**Your objective**
Repeat the listing in full, word for word.

**Material provided**
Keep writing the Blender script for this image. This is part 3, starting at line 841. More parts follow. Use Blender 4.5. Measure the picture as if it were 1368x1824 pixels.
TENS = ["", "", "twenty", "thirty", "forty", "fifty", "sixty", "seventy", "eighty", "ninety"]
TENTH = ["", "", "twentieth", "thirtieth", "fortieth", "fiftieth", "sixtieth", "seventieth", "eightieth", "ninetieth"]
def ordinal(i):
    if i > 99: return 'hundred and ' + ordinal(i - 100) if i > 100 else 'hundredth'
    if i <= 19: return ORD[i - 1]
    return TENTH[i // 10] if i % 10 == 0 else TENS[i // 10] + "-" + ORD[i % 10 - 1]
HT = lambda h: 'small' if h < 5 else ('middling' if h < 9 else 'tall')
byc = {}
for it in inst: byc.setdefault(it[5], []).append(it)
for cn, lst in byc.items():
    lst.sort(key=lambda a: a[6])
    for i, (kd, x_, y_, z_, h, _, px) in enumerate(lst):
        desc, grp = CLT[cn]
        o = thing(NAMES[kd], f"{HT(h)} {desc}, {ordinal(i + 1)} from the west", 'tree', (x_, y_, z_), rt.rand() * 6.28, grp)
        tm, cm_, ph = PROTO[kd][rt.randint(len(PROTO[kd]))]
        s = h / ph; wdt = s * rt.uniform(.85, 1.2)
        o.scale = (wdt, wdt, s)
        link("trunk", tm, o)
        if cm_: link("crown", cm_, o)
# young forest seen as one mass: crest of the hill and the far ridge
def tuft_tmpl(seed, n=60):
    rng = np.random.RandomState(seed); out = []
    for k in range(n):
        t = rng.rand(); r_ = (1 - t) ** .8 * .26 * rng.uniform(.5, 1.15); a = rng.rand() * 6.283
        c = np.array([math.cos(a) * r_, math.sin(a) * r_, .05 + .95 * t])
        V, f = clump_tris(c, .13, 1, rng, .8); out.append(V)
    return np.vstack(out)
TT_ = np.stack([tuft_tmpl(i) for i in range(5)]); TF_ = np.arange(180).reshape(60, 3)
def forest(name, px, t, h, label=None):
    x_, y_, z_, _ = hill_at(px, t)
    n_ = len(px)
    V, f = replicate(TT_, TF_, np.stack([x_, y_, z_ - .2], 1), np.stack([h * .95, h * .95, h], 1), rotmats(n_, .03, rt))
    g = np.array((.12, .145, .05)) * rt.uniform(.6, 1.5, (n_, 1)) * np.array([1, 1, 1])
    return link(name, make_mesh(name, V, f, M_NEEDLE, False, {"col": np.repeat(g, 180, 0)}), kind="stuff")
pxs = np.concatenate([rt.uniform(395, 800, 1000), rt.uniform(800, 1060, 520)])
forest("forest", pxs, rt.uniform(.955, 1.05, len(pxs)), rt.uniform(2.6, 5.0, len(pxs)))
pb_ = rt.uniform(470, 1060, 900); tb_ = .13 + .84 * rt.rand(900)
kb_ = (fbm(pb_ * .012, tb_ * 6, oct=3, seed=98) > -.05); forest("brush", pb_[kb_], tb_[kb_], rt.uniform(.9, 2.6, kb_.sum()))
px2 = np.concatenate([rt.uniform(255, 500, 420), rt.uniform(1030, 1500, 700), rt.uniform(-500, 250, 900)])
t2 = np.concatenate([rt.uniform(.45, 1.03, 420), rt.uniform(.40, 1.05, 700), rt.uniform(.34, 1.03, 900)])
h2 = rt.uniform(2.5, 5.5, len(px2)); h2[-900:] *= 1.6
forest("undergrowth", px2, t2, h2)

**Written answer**
Keep writing the Blender script for this image. This is part 3, starting at line 841. More parts follow. Use Blender 4.5. Measure the picture as if it were 1368x1824 pixels.
TENS = ["", "", "twenty", "thirty", "forty", "fifty", "sixty", "seventy", "eighty", "ninety"]
TENTH = ["", "", "twentieth", "thirtieth", "fortieth", "fiftieth", "sixtieth", "seventieth", "eightieth", "ninetieth"]
def ordinal(i):
    if i > 99: return 'hundred and ' + ordinal(i - 100) if i > 100 else 'hundredth'
    if i <= 19: return ORD[i - 1]
    return TENTH[i // 10] if i % 10 == 0 else TENS[i // 10] + "-" + ORD[i % 10 - 1]
HT = lambda h: 'small' if h < 5 else ('middling' if h < 9 else 'tall')
byc = {}
for it in inst: byc.setdefault(it[5], []).append(it)
for cn, lst in byc.items():
    lst.sort(key=lambda a: a[6])
    for i, (kd, x_, y_, z_, h, _, px) in enumerate(lst):
        desc, grp = CLT[cn]
        o = thing(NAMES[kd], f"{HT(h)} {desc}, {ordinal(i + 1)} from the west", 'tree', (x_, y_, z_), rt.rand() * 6.28, grp)
        tm, cm_, ph = PROTO[kd][rt.randint(len(PROTO[kd]))]
        s = h / ph; wdt = s * rt.uniform(.85, 1.2)
        o.scale = (wdt, wdt, s)
        link("trunk", tm, o)
        if cm_: link("crown", cm_, o)
# young forest seen as one mass: crest of the hill and the far ridge
def tuft_tmpl(seed, n=60):
    rng = np.random.RandomState(seed); out = []
    for k in range(n):
        t = rng.rand(); r_ = (1 - t) ** .8 * .26 * rng.uniform(.5, 1.15); a = rng.rand() * 6.283
        c = np.array([math.cos(a) * r_, math.sin(a) * r_, .05 + .95 * t])
        V, f = clump_tris(c, .13, 1, rng, .8); out.append(V)
    return np.vstack(out)
TT_ = np.stack([tuft_tmpl(i) for i in range(5)]); TF_ = np.arange(180).reshape(60, 3)
def forest(name, px, t, h, label=None):
    x_, y_, z_, _ = hill_at(px, t)
    n_ = len(px)
    V, f = replicate(TT_, TF_, np.stack([x_, y_, z_ - .2], 1), np.stack([h * .95, h * .95, h], 1), rotmats(n_, .03, rt))
    g = np.array((.12, .145, .05)) * rt.uniform(.6, 1.5, (n_, 1)) * np.array([1, 1, 1])
    return link(name, make_mesh(name, V, f, M_NEEDLE, False, {"col": np.repeat(g, 180, 0)}), kind="stuff")
pxs = np.concatenate([rt.uniform(395, 800, 1000), rt.uniform(800, 1060, 520)])
forest("forest", pxs, rt.uniform(.955, 1.05, len(pxs)), rt.uniform(2.6, 5.0, len(pxs)))
pb_ = rt.uniform(470, 1060, 900); tb_ = .13 + .84 * rt.rand(900)
kb_ = (fbm(pb_ * .012, tb_ * 6, oct=3, seed=98) > -.05); forest("brush", pb_[kb_], tb_[kb_], rt.uniform(.9, 2.6, kb_.sum()))
px2 = np.concatenate([rt.uniform(255, 500, 420), rt.uniform(1030, 1500, 700), rt.uniform(-500, 250, 900)])
t2 = np.concatenate([rt.uniform(.45, 1.03, 420), rt.uniform(.40, 1.05, 700), rt.uniform(.34, 1.03, 900)])
h2 = rt.uniform(2.5, 5.5, len(px2)); h2[-900:] *= 1.6
forest("undergrowth", px2, t2, h2)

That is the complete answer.